The construction lien laws consist of a tedious set of statutes – complicated further by case law interpreting legal disputes involving such laws. Although the foregoing serves as a basic introduction of such laws, managers and directors must implement the procedures to protect against pitfalls such as those described above. Managers and directors should work closely with their engineers and attorneys to ensure that a contractor’s requested payment is conditioned upon satisfactory performance of work and compliance with procedures and forms included in the construction lien laws.

An appellate decision in a case from Miami-Dade County Circuit Court has significant implications for community associations and the property management firms that provide them with cleaning, security, concierge and maintenance services. The appellate court reversed the lower court’s decision and found that the property management firm was not entitled to a claim of lien under the state’s Construction Lien Law.
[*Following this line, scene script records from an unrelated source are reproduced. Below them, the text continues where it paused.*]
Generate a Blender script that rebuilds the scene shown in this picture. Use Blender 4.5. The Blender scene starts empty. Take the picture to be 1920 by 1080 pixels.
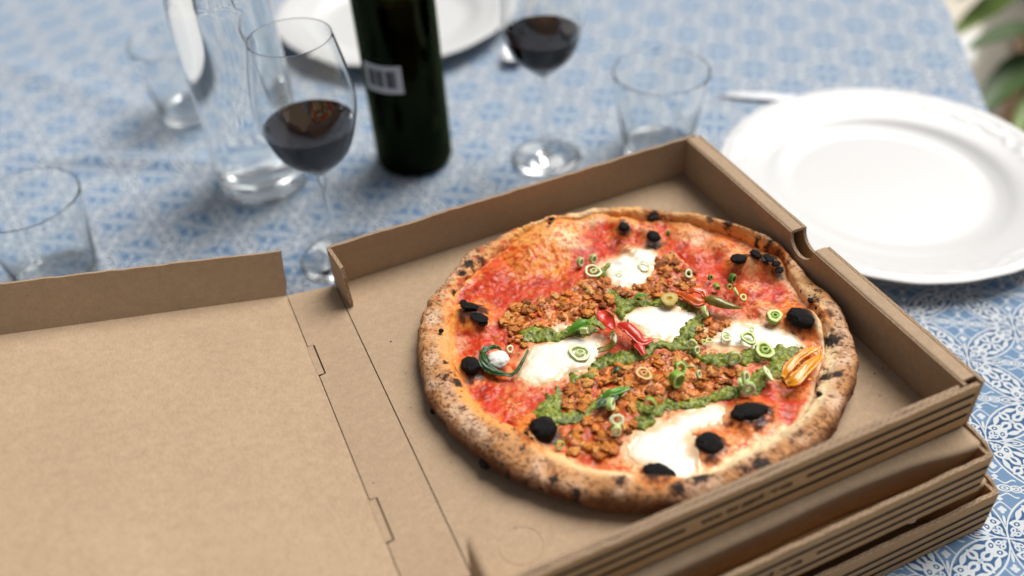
import bpy, bmesh, math, random
import numpy as np
from mathutils import Vector, Matrix, Euler
from mathutils.geometry import tessellate_polygon
random.seed(7); rng = np.random.default_rng(7)
scene = bpy.context.scene
C = scene.collection

# ------------------------------------------------------------------ camera
FP = 1750.0                                    # focal length in pixels of a 1920 px wide frame
CAM = np.array([-0.0760198, -0.5752166, 0.4793486])
EUL = (0.8483391, 0.0534193, -0.4206270)
cam_data = bpy.data.cameras.new("camera"); cam = bpy.data.objects.new("camera", cam_data); C.objects.link(cam)
cam.location = CAM; cam.rotation_euler = EUL
cam_data.sensor_width = 36.0; cam_data.lens = FP / 1920 * 36
cam_data.clip_start = 0.02; cam_data.clip_end = 200
cam_data.dof.use_dof = True; cam_data.dof.focus_distance = 0.665; cam_data.dof.aperture_fstop = 2.2
scene.camera = cam
# ------------------------------------------------------------------ sky and sun (soft light from behind the table)
SUN_EL, SUN_AZ = math.radians(56), math.radians(66)     # azimuth from +Y towards +X
world = bpy.data.worlds.new("World"); scene.world = world; world.use_nodes = True
nt = world.node_tree; bg = nt.nodes["Background"]
sky = nt.nodes.new("ShaderNodeTexSky"); sky.sky_type = 'NISHITA'; sky.sun_disc = False
sky.sun_elevation = SUN_EL; sky.sun_rotation = SUN_AZ; sky.air_density = 1.2; sky.dust_density = 4.0; sky.ozone_density = 1.0
hs = nt.nodes.new('ShaderNodeHueSaturation'); hs.inputs['Saturation'].default_value = .3   # thin overcast
nt.links.new(sky.outputs[0], hs.inputs['Color']); nt.links.new(hs.outputs[0], bg.inputs[0]); bg.inputs[1].default_value = 0.042
sd = bpy.data.lights.new("sun", 'SUN'); sun = bpy.data.objects.new("sun", sd); C.objects.link(sun)
sd.energy = 2.75; sd.angle = math.radians(42); sd.color = (1.0, 0.97, 0.93)
dirv = Vector((math.sin(SUN_AZ) * math.cos(SUN_EL), math.cos(SUN_AZ) * math.cos(SUN_EL), math.sin(SUN_EL)))
sun.rotation_euler = dirv.to_track_quat('Z', 'Y').to_euler(); sun.location = (0, 0, 3)
scene.view_settings.view_transform = 'Standard'; scene.view_settings.look = 'None'
scene.view_settings.exposure = 0.47; scene.view_settings.gamma = 1.0
scene.cycles.use_denoising = True; scene.cycles.max_bounces = 32; scene.cycles.transmission_bounces = 32; scene.cycles.diffuse_bounces = 5; scene.cycles.glossy_bounces = 8
scene.cycles.transparent_max_bounces = 12; scene.cycles.sample_clamp_indirect = 6.0; scene.cycles.blur_glossy = 0.5

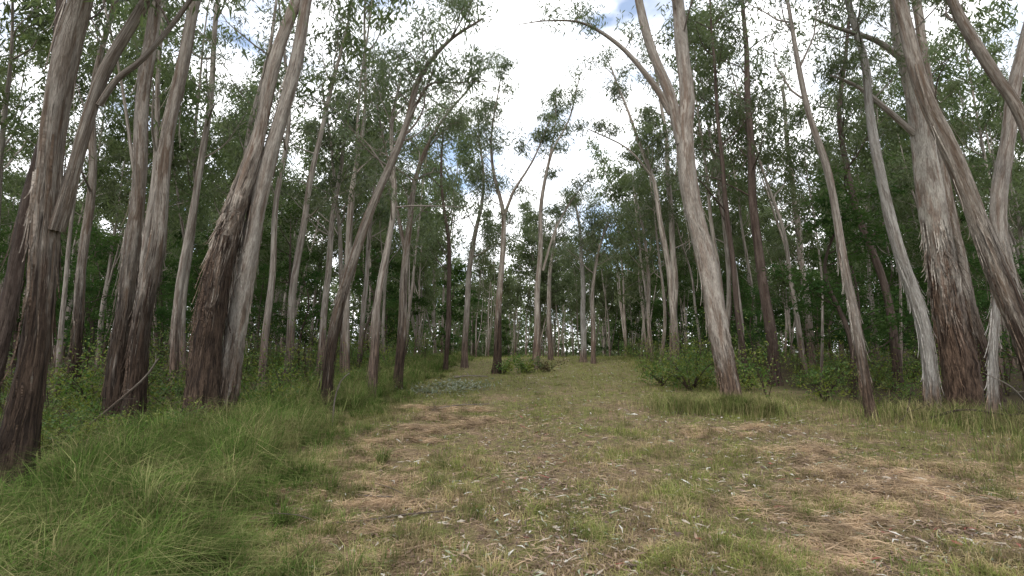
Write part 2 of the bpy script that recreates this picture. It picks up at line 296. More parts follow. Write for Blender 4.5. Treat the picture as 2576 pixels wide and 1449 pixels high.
# surveyed stems: sightings (across, down, apparent width) turned into metres at the stem's own distance
def survey(u,v,w,D):
    b=(724.5-v)/1288; c=math.cos(PITCH)-b*math.sin(PITCH); k=(math.sin(PITCH)+b*math.cos(PITCH))/c
    x=D*(u-1288)/1288/c
    return x, EYE+D*k, w/2/1288*D/c*D/math.hypot(x,D)*.90
def dist_for(v):
    D=3.0
    while D<48:
        if survey(0,v,1,D)[1]<=base_z(D): return D
        D+=.05
    return 48
T=[ # (bark, height, first-limb z, limbs, limb length, label, stems)
(BK_L,13,6.0,8,2.4,'thick brown gum tree forked low, standing in long grass',[[(20,1275,128),(60,1050,104),(95,800,88),(140,450,78),(190,150,74),(235,-30,66)],[(150,600,50),(195,460,44),(230,350,42),(285,200,36),(400,0,30)],[(262,290,22),(310,225,20),(380,170,18),(480,50,14),(530,-40,12)]]),
(BK_D,12,6.5,8,2.4,'brown gum tree with bare trunk in thick undergrowth',[[(-60,1120,60),(10,800,55),(60,560,45),(110,300,36),(150,0,30)]]),
(BK_L,15,8.0,8,2.4,'straight brown gum tree beside a paler twin trunk',[[(285,1085,72),(292,900,58),(318,700,50),(340,500,46),(352,250,42),(375,0,38)]]),
(BK_L,15,8.5,8,2.4,'pale-topped gum tree leaning close to a brown one',[[(325,1090,66),(358,850,54),(402,600,44),(430,350,38),(482,100,32),(520,-30,30)]]),
(BK_S,15,9.0,8,2.4,'gum tree with dark shaggy bark peeling halfway up',[[(500,1095,96),(525,800,84),(588,520,66),(640,330,42),(690,130,38),(735,-30,34)]]),
(BK_R,15,9.0,8,2.4,'smooth pinkish grey gum tree leaning over the track',[[(545,1085,70),(595,850,60),(636,600,50),(705,350,42),(752,150,36),(792,-30,32)]]),
(BK_L,0,6.0,14,2.2,'slender gum tree leaning strongly toward the clearing',[[(820,1045,34),(835,850,30),(910,600,26),(948,490,23),(1022,320,18),(1056,200,14),(1125,110,9),(1215,50,5)],[(1030,300,9),(1080,218,6),(1150,212,4),(1240,208,2)]]),
(BK_F,0,5.0,14,2.4,'slender gum tree with pale patch on its trunk',[[(935,1010,24),(945,800,22),(975,620,18),(990,480,15),(985,300,10),(1010,180,5)]]),
(BK_L,0,5.0,16,2.7,'dark slender gum tree with spreading upper branches',[[(1000,990,27),(1010,800,24),(1020,620,19),(1040,450,14),(1100,300,9),(1180,200,4)],[(1018,640,13),(990,500,10),(960,350,7),(930,200,4)]]),
(BK_F,0,5.5,14,2.6,'slender gum tree at the edge of the woods',[[(720,975,24),(745,700,20),(770,560,18),(800,400,15),(850,200,10),(880,80,6)]]),
(BK_F,0,5.0,13,2.6,'slender gum tree at the edge of the woods',[[(800,960,22),(820,700,18),(830,560,16),(850,400,12),(870,250,8)]]),
(BK_F,0,5.5,13,2.6,'slender gum tree at the edge of the woods',[[(862,955,16),(858,760,14),(850,600,12),(830,400,9),(800,200,6)]]),
(BK_F,0,5.5,13,2.8,'slender gum tree at the edge of the woods',[[(655,985,24),(680,700,19),(690,500,16),(720,300,12),(700,100,8)]]),
(BK_F,0,5.0,13,2.6,'thin gum tree with narrow grey trunk',[[(900,945,15),(915,760,13),(925,600,11),(940,420,8),(960,300,5)]]),
(BK_F,0,5.0,15,2.8,'thin gum tree with narrow grey trunk',[[(1168,925,18),(1175,750,16),(1190,600,13),(1215,480,9),(1200,280,4)]]),
(BK_D,0,4.5,14,2.8,'thin dark gum tree beside the clearing',[[(1120,935,14),(1130,760,13),(1128,600,10),(1110,450,7),(1120,300,4)]]),
(BK_L,0,6.0,15,2.1,'gum tree forked halfway on the grassy crest',[[(1248,940,26),(1252,850,22),(1258,700,17),(1268,545,13),(1240,430,9),(1238,300,5),(1260,180,3)],[(1266,550,10),(1290,480,8),(1340,400,5),(1385,290,3)]]),
(BK_F,0,8.0,9,1.6,'graceful slender gum tree standing beside a dead shrub',[[(1348,928,22),(1352,750,16),(1360,600,13),(1365,480,10),(1390,380,7),(1430,300,5),(1460,190,3)],[(1366,680,7),(1400,570,6),(1440,500,4),(1480,450,3)],[(1366,470,6),(1395,330,4),(1400,230,3)]]),
(BK_F,0,5.0,11,2.4,'grey gum tree beyond the grassy crest',[[(1385,905,14),(1380,750,12),(1388,650,9),(1400,560,5)]]),
(BK_W,0,5.5,14,2.6,'white-barked gum tree beyond the grassy crest',[[(1467,912,17),(1468,750,14),(1462,600,10),(1450,500,5)]]),
(BK_F,0,5.0,12,2.5,'grey gum tree beyond the grassy crest',[[(1493,915,13),(1490,760,11),(1500,650,8),(1530,560,4)]]),
(BK_R,15,9.5,10,2.6,'large pale gum tree forked high, long arching limb',[[(1842,1030,62),(1830,950,56),(1795,750,54),(1752,550,50),(1722,340,46),(1729,230,40),(1720,100,38),(1700,-40,34)],[(1716,360,34),(1688,250,32),(1642,120,28),(1600,-40,24)],[(1690,285,20),(1645,210,17),(1565,115,12),(1470,55,7),(1380,48,4),(1305,58,2)]]),
(BK_F,0,7.5,13,2.4,'slender gum tree leaning over low shrubs',[[(1702,935,22),(1692,750,18),(1655,500,14),(1638,430,12),(1590,300,8),(1540,160,4)],[(1640,440,8),(1580,370,5),(1480,320,3)]]),
(BK_F,0,6.0,14,2.4,'slender gum tree rising from low shrubs',[[(1688,930,20),(1700,700,18),(1690,480,15),(1680,300,10),(1650,120,6)]]),
(BK_D,0,6.0,16,2.8,'straight dark-barked tree at the wood edge',[[(1950,970,38),(1935,800,32),(1907,600,26),(1893,400,22),(1890,250,18),(1880,60,13)]]),
(BK_D,0,5.0,14,2.6,'thin dark-barked tree at the wood edge',[[(1882,970,20),(1860,800,17),(1835,560,15),(1812,300,11),(1800,100,7)]]),
(BK_R,0,7.0,13,2.4,'slim pinkish gum tree leaning toward the clearing',[[(2195,1055,32),(2165,920,29),(2125,700,26),(2075,450,23),(2025,300,18),(1988,150,14),(1965,20,10)]]),
(BK_W,15,8.5,10,2.4,'smooth pale curving gum tree at the clearing edge',[[(2350,1045,44),(2318,800,40),(2245,550,34),(2198,300,28),(2180,150,24),(2140,-30,20)]]),
(BK_RS,16,9.0,12,2.8,'massive pale gum tree with shaggy bark peeling off',[[(2425,1040,104),(2390,800,92),(2345,560,82),(2302,300,68),(2262,100,62),(2240,-40,58)],[(2290,340,22),(2200,262,16),(2140,220,11),(2075,195,5)],[(2262,160,22),(2190,110,16),(2090,78,10),(2030,55,5)]]),
(BK_W,0,3.2,0,.8,'short bleached dead stem among dry sticks',[[(2493,1068,30),(2500,850,24),(2505,720,20),(2500,620,12),(2470,540,5)]]),
(BK_L,14,8.5,8,2.6,'thick gum tree arching over the clearing edge',[[(2650,1120,88),(2585,850,76),(2500,600,64),(2405,350,54),(2345,200,48),(2285,-40,42)]]),
(BK_L,14,8.5,10,2.6,'brown gum tree behind an arching neighbour',[[(2500,1010,50),(2440,750,46),(2400,500,42),(2372,300,36),(2350,100,32),(2330,-40,28)]]),
(BK_R,14,8.0,9,2.4,'smooth gum tree with an S-shaped trunk',[[(2650,1070,60),(2560,760,54),(2528,500,50),(2560,300,46),(2610,80,40)]]),
(BK_L,13,8.0,8,2.4,'thick gum tree bending in over the track',[[(2760,1090,56),(2700,600,50),(2600,300,44),(2530,170,42),(2460,30,38),(2420,-60,34)]]),
(BK_F,0,5.5,15,2.8,'grey gum tree inside the dense wood',[[(2045,925,24),(2035,780,21),(2015,560,18),(2000,400,14),(1985,200,10)]]),
(BK_D,0,5.0,15,2.8,'dark gum tree inside the dense wood',[[(2260,985,30),(2240,750,24),(2160,500,20),(2130,300,16),(2150,100,12)]]),
(BK_F,0,4.5,12,2.5,'thin gum tree beside the clearing',[[(1640,915,13),(1632,780,11),(1630,650,9),(1600,480,5)]]),
(BK_L,0,5.5,13,2.8,'dark gum tree inside the dense wood',[[(180,1020,34),(200,750,30),(230,450,24),(240,200,20),(300,-30,16)]]),
(BK_F,0,6.0,13,2.8,'grey gum tree inside the dense wood',[[(440,1000,28),(445,800,24),(500,500,20),(540,250,16),(560,20,12)]]),
(BK_F,0,6.0,13,2.6,'grey gum tree inside the dense wood',[[(590,990,24),(610,700,20),(620,400,15),(680,150,11),(700,20,8)]]),
]
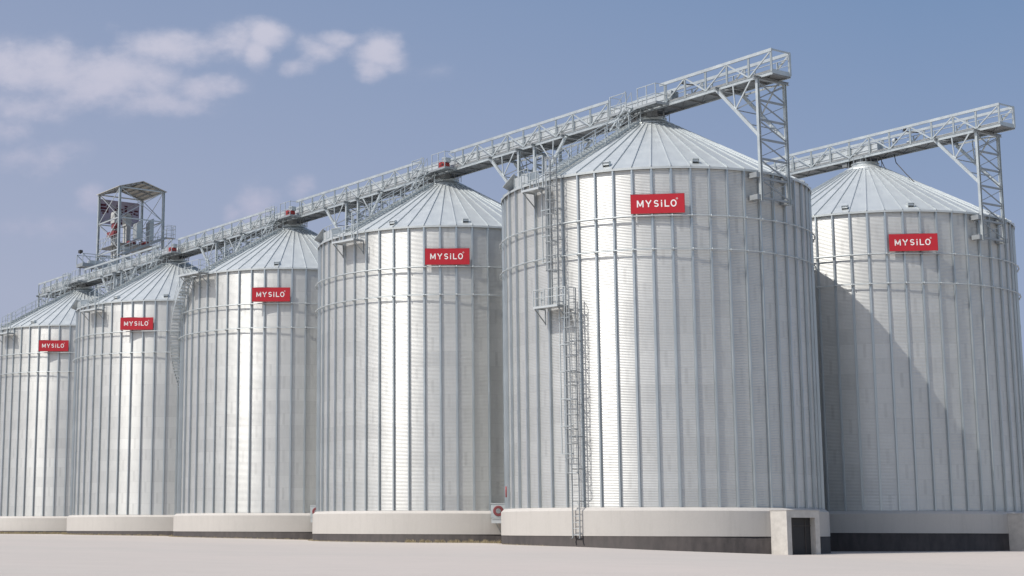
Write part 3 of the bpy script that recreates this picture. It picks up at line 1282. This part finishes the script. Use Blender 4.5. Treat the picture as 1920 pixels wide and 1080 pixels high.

The ruling by the Florida Third District Court of Appeal found that the property management firm in the case is not entitled to a claim of lien under Chapter 713 of the Florida Statutes, which is commonly known as the state’s “Construction Lien Law.” In its decision, the appellate panel noted that the law is intended to protect those who have provided labor and materials for the improvement of real property, and improvement is defined to mean “any building, structure, construction, demolition, excavation, solid-waste removal, landscaping, or any part thereof existing, built, erected, placed, made or done on land or other real property for its permanent benefit.” The appellate court’s decision notes that the condominium involved in this case, Parc Central Aventura East, was not under construction when the services were being provided by Victoria, and prior court decisions have concluded that lawn mowing and shrubbery cutting services were not lienable under the Florida lien law. It also notes that other state courts have ruled that services such as cleaning stairways, washroom grouting, and sealing of bathroom walls were also not lienable.

This ruling reaffirms that claims of lien under Florida’s Construction Lien Law will not be granted to those who provide standard maintenance and upkeep services for properties that are no longer under construction. The decision will surely be referenced by the community association lawyers in South Florida at our firm and throughout the state in cases where management and maintenance services providers seek to obtain a claim of lien based on services that do not involve construction.